I don't know. The weirdest things make me happy. Happiness in itself is a weird concept, isn't it? Some people are slaves but can be happy, yet there are millionaires who are miserable. Sometimes happiness feels almost like a cruel joke with how befuddling it is.
Well, I say they're family. They say we're family. But in reality, we're "like a chicken trying to talk to a duck", as the local saying here goes. Yeah, sure, in theory we all speak Mandarin. They are to some extent capable of English, but it's the accents that make communication super hard, especially with their god awful, half baked English. "Vacuum" is pronounced "vikkim", and "sponge" is "span", just to give a few examples off the top of my aching head. I mean, it's their unique language, almost. And, well, even if they say they're family, I can't find it in myself to really open up and drop my guard. I can only still see them as colleagues, and it kinda bugs me that I do. I realise this whole "trust" thing can't be rushed, especially with a lifetime of lessons conditioning my head to never trust anyone, but it still makes me feel awful.

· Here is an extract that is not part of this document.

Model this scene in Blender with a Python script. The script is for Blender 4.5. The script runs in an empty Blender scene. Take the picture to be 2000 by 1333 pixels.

It's amazing, really, to see this great divide. If anything, it just reminds me of how fucked up we are, watching these "lesser educated people", if you will. Makes you wonder why we're made to be like this, if things really are best like this, and how cold and callous a world we live in. Makes you wonder just how to be happy in a world, with a status, like this, doesn't it? Is this really for the best? Can society not function without all this coldness and distance? Why are we trained and conditioned from young to be like this? Who decided this is necessary and why?
Kinda sucks that I've a 6 day work week and get paid peanuts by Singapore standards, and how I leave work every day with every part of my body sore and head aching. But at least I'm too tired to let that sadness take root and conquer my head... so it's... something, I guess? And, hey, if I'm careful, I might save S$400/month... of which I've already blown about 30 buying my first porn title eheh.